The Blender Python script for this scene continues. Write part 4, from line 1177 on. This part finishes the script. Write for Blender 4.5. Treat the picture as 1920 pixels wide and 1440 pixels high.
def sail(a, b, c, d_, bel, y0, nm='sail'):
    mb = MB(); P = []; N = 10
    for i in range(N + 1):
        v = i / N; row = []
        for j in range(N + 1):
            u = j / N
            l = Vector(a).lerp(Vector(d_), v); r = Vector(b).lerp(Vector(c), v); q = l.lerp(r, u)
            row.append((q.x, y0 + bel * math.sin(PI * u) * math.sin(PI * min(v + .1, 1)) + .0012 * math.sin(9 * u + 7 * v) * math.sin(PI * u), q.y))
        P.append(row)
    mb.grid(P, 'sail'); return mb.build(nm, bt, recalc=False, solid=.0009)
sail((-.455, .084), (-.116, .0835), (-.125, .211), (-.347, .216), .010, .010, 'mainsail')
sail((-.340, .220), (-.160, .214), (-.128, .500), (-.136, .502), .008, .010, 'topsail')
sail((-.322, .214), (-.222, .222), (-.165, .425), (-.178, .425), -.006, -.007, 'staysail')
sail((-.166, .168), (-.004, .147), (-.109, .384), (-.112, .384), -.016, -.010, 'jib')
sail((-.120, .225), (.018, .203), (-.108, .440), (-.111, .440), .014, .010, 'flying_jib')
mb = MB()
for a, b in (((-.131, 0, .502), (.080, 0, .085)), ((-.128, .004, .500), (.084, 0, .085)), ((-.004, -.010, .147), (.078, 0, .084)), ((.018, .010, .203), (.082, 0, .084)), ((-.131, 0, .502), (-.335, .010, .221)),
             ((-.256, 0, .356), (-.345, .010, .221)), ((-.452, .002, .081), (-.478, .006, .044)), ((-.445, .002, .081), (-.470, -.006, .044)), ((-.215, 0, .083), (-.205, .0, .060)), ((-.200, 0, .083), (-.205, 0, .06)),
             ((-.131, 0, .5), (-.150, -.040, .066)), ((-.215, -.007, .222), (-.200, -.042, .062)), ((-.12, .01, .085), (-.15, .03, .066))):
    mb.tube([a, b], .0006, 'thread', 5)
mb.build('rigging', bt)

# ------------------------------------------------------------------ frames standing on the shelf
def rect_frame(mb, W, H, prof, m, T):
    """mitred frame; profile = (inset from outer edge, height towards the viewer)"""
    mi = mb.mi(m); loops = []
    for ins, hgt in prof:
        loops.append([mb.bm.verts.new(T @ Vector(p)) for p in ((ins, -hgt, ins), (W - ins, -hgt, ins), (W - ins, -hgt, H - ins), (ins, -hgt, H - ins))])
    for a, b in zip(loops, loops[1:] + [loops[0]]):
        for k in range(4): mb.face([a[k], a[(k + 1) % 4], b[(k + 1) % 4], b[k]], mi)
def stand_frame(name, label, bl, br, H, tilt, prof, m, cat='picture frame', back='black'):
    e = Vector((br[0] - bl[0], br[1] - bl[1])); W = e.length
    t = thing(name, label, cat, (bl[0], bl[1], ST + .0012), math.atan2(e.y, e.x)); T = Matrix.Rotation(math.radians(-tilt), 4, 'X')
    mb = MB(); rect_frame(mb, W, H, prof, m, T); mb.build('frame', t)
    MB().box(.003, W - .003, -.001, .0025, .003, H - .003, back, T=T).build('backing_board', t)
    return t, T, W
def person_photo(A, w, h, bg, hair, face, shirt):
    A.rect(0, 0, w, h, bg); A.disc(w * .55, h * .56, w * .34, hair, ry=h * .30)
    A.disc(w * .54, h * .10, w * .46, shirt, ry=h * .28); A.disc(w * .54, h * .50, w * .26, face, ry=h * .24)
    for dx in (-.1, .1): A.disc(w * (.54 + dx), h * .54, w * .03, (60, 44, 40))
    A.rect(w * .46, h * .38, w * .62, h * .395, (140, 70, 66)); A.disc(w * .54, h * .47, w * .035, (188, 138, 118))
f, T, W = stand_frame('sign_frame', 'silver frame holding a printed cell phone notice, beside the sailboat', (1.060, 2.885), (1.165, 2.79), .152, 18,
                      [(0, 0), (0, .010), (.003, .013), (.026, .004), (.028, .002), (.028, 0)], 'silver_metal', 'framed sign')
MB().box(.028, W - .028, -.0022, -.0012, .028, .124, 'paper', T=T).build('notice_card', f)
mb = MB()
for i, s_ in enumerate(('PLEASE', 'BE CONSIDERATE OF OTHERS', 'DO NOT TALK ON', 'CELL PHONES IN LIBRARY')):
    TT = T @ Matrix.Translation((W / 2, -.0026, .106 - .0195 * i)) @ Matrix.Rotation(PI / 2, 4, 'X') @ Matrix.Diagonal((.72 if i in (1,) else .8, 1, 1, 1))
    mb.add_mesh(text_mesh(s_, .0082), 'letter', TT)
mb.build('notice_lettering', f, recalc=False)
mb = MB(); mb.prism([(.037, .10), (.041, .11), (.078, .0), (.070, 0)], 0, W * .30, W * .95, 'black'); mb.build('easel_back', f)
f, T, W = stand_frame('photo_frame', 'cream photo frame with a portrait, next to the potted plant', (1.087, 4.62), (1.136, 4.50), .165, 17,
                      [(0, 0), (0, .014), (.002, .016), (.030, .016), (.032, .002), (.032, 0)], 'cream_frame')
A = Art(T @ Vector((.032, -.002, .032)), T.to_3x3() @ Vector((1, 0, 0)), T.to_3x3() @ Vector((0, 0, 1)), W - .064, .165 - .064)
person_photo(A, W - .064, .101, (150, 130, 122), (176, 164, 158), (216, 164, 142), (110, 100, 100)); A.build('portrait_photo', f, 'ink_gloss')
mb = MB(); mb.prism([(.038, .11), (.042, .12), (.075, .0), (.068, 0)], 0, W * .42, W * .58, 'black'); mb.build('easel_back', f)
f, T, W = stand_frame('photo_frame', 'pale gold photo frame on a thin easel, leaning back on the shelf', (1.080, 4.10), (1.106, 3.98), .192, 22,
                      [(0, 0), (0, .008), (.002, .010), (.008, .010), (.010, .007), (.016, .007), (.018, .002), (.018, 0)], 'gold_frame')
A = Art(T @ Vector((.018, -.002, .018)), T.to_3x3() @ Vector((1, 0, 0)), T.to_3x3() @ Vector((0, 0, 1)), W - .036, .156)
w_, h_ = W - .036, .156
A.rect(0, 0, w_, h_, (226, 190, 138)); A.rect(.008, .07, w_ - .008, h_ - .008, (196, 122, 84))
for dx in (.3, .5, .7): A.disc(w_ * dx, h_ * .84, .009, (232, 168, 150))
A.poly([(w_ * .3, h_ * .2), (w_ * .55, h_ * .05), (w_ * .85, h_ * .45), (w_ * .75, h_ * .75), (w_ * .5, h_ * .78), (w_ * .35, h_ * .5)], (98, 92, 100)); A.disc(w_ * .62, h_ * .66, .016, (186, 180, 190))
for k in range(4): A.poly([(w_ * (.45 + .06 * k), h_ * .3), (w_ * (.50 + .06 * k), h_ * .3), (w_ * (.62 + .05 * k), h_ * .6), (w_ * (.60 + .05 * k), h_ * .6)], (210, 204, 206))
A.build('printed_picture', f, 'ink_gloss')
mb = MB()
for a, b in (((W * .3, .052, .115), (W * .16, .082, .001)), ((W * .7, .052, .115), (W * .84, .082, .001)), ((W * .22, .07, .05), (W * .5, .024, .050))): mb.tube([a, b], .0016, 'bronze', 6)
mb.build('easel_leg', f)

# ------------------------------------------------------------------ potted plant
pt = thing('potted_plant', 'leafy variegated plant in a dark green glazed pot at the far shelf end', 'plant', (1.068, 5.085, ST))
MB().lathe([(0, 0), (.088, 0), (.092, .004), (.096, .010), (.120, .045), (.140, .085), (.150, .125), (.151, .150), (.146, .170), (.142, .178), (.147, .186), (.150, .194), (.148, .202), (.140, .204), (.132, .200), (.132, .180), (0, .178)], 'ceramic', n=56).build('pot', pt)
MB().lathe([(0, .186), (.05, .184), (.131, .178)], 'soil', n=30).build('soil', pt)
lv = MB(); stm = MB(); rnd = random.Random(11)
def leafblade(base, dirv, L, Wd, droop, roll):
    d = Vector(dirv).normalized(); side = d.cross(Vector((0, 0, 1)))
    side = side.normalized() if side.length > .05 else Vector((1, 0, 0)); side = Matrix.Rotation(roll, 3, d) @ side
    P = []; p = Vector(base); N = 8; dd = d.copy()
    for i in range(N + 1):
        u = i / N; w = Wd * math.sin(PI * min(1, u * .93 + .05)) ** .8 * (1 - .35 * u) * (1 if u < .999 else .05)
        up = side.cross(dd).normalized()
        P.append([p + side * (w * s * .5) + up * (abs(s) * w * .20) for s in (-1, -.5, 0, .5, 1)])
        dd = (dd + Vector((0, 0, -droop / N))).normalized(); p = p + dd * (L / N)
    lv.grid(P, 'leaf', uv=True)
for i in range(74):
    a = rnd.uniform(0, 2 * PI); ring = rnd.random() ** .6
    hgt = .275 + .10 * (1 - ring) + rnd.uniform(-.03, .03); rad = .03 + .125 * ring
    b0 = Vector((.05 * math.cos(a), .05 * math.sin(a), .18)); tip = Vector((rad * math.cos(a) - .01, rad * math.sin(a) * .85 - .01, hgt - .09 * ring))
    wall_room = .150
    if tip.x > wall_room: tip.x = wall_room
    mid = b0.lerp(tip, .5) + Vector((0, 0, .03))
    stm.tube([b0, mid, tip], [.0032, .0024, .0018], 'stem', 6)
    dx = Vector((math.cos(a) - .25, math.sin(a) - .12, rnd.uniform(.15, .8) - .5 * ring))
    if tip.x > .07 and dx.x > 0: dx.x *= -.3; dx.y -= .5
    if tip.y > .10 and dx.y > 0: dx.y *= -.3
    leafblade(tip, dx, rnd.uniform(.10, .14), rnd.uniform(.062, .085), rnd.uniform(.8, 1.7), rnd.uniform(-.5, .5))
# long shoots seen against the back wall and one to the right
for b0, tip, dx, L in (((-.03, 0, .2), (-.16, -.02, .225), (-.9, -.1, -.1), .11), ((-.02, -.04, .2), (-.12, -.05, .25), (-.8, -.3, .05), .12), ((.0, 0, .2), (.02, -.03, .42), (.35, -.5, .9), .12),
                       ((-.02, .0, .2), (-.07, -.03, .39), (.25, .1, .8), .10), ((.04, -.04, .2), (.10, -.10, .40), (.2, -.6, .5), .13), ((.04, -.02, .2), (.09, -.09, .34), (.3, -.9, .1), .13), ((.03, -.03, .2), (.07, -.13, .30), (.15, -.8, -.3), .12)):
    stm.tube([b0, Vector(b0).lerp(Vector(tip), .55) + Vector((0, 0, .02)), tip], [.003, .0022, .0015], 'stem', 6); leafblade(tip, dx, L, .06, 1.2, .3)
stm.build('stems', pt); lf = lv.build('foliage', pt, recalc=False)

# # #

Work instructions: Search the data above for lines holding "from" and copy each of them.

Solved exercise:
The Blender Python script for this scene continues. Write part 4, from line 1177 on. This part finishes the script. Write for Blender 4.5. Treat the picture as 1920 pixels wide and 1440 pixels high.
    """mitred frame; profile = (inset from outer edge, height towards the viewer)"""